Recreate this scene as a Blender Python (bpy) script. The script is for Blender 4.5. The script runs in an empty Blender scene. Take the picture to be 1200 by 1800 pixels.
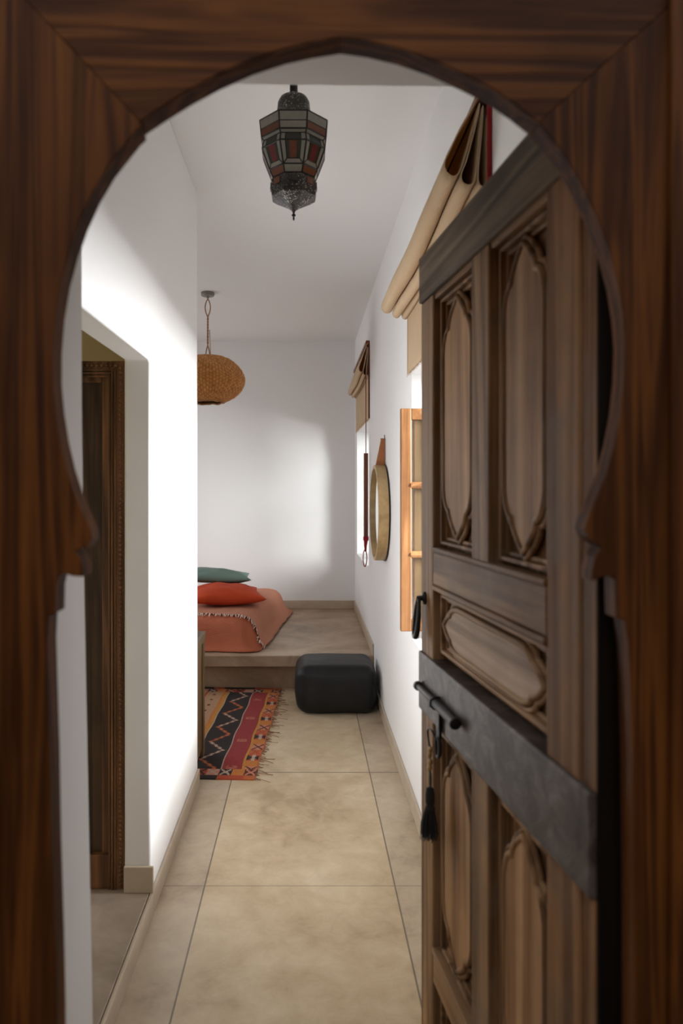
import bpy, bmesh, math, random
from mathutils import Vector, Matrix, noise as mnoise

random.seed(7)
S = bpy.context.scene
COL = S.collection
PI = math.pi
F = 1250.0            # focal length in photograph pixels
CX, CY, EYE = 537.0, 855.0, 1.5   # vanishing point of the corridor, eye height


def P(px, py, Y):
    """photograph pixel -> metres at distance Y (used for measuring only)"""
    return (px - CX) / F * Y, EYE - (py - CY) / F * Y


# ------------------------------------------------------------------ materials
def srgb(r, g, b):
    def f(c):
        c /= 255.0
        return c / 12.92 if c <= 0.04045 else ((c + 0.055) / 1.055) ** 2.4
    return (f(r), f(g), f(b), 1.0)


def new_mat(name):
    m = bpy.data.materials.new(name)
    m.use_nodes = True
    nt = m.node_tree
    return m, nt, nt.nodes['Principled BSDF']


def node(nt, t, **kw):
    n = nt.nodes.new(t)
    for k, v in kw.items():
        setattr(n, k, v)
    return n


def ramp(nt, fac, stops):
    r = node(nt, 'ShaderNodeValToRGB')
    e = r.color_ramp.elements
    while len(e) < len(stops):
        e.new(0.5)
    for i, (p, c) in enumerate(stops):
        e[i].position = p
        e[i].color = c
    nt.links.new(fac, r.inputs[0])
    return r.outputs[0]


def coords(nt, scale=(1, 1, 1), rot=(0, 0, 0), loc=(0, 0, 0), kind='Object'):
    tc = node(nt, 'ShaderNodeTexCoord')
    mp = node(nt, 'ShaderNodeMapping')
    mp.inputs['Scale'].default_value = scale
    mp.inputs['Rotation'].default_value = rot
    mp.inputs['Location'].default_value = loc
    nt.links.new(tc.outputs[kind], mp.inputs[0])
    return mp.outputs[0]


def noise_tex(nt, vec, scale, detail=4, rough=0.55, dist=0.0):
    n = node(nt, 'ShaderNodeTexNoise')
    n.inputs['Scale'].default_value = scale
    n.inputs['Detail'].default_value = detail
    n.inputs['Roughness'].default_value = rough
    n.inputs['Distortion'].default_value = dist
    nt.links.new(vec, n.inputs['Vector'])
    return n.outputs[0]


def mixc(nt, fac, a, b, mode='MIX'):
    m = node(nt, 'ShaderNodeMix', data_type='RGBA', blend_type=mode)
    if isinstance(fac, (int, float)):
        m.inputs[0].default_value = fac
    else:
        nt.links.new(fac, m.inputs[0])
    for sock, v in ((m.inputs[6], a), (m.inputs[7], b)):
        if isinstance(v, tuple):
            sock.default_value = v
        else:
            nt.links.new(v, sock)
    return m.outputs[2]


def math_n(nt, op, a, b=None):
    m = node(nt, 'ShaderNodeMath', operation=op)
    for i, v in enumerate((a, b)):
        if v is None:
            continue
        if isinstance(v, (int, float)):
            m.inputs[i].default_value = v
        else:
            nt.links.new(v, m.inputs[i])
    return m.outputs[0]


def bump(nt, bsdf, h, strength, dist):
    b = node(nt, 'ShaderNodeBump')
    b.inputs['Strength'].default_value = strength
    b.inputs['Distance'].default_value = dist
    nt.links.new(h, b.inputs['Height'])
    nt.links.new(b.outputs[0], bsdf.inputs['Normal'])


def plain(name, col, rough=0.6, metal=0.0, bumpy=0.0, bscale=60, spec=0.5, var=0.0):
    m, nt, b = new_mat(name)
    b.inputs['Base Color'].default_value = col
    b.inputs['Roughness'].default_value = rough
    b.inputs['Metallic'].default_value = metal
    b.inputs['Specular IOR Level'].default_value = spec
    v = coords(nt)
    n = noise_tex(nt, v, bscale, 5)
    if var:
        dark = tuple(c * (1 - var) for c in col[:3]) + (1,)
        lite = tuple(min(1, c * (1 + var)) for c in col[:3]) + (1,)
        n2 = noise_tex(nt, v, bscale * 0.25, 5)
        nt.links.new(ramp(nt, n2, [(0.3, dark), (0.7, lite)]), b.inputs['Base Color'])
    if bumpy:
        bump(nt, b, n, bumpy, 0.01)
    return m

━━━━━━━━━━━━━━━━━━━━

- Aim of the task: Reproduce the whole listing word for word, setting aside any pictures.

- Correct answer:
Recreate this scene as a Blender Python (bpy) script. The script is for Blender 4.5. The script runs in an empty Blender scene. Take the picture to be 1200 by 1800 pixels.
import bpy, bmesh, math, random
from mathutils import Vector, Matrix, noise as mnoise

random.seed(7)
S = bpy.context.scene
COL = S.collection
PI = math.pi
F = 1250.0            # focal length in photograph pixels
CX, CY, EYE = 537.0, 855.0, 1.5   # vanishing point of the corridor, eye height


def P(px, py, Y):
    """photograph pixel -> metres at distance Y (used for measuring only)"""
    return (px - CX) / F * Y, EYE - (py - CY) / F * Y


# ------------------------------------------------------------------ materials
def srgb(r, g, b):
    def f(c):
        c /= 255.0
        return c / 12.92 if c <= 0.04045 else ((c + 0.055) / 1.055) ** 2.4
    return (f(r), f(g), f(b), 1.0)


def new_mat(name):
    m = bpy.data.materials.new(name)
    m.use_nodes = True
    nt = m.node_tree
    return m, nt, nt.nodes['Principled BSDF']


def node(nt, t, **kw):
    n = nt.nodes.new(t)
    for k, v in kw.items():
        setattr(n, k, v)
    return n


def ramp(nt, fac, stops):
    r = node(nt, 'ShaderNodeValToRGB')
    e = r.color_ramp.elements
    while len(e) < len(stops):
        e.new(0.5)
    for i, (p, c) in enumerate(stops):
        e[i].position = p
        e[i].color = c
    nt.links.new(fac, r.inputs[0])
    return r.outputs[0]


def coords(nt, scale=(1, 1, 1), rot=(0, 0, 0), loc=(0, 0, 0), kind='Object'):
    tc = node(nt, 'ShaderNodeTexCoord')
    mp = node(nt, 'ShaderNodeMapping')
    mp.inputs['Scale'].default_value = scale
    mp.inputs['Rotation'].default_value = rot
    mp.inputs['Location'].default_value = loc
    nt.links.new(tc.outputs[kind], mp.inputs[0])
    return mp.outputs[0]


def noise_tex(nt, vec, scale, detail=4, rough=0.55, dist=0.0):
    n = node(nt, 'ShaderNodeTexNoise')
    n.inputs['Scale'].default_value = scale
    n.inputs['Detail'].default_value = detail
    n.inputs['Roughness'].default_value = rough
    n.inputs['Distortion'].default_value = dist
    nt.links.new(vec, n.inputs['Vector'])
    return n.outputs[0]


def mixc(nt, fac, a, b, mode='MIX'):
    m = node(nt, 'ShaderNodeMix', data_type='RGBA', blend_type=mode)
    if isinstance(fac, (int, float)):
        m.inputs[0].default_value = fac
    else:
        nt.links.new(fac, m.inputs[0])
    for sock, v in ((m.inputs[6], a), (m.inputs[7], b)):
        if isinstance(v, tuple):
            sock.default_value = v
        else:
            nt.links.new(v, sock)
    return m.outputs[2]


def math_n(nt, op, a, b=None):
    m = node(nt, 'ShaderNodeMath', operation=op)
    for i, v in enumerate((a, b)):
        if v is None:
            continue
        if isinstance(v, (int, float)):
            m.inputs[i].default_value = v
        else:
            nt.links.new(v, m.inputs[i])
    return m.outputs[0]


def bump(nt, bsdf, h, strength, dist):
    b = node(nt, 'ShaderNodeBump')
    b.inputs['Strength'].default_value = strength
    b.inputs['Distance'].default_value = dist
    nt.links.new(h, b.inputs['Height'])
    nt.links.new(b.outputs[0], bsdf.inputs['Normal'])


def plain(name, col, rough=0.6, metal=0.0, bumpy=0.0, bscale=60, spec=0.5, var=0.0):
    m, nt, b = new_mat(name)
    b.inputs['Base Color'].default_value = col
    b.inputs['Roughness'].default_value = rough
    b.inputs['Metallic'].default_value = metal
    b.inputs['Specular IOR Level'].default_value = spec
    v = coords(nt)
    n = noise_tex(nt, v, bscale, 5)
    if var:
        dark = tuple(c * (1 - var) for c in col[:3]) + (1,)
        lite = tuple(min(1, c * (1 + var)) for c in col[:3]) + (1,)
        n2 = noise_tex(nt, v, bscale * 0.25, 5)
        nt.links.new(ramp(nt, n2, [(0.3, dark), (0.7, lite)]), b.inputs['Base Color'])
    if bumpy:
        bump(nt, b, n, bumpy, 0.01)
    return m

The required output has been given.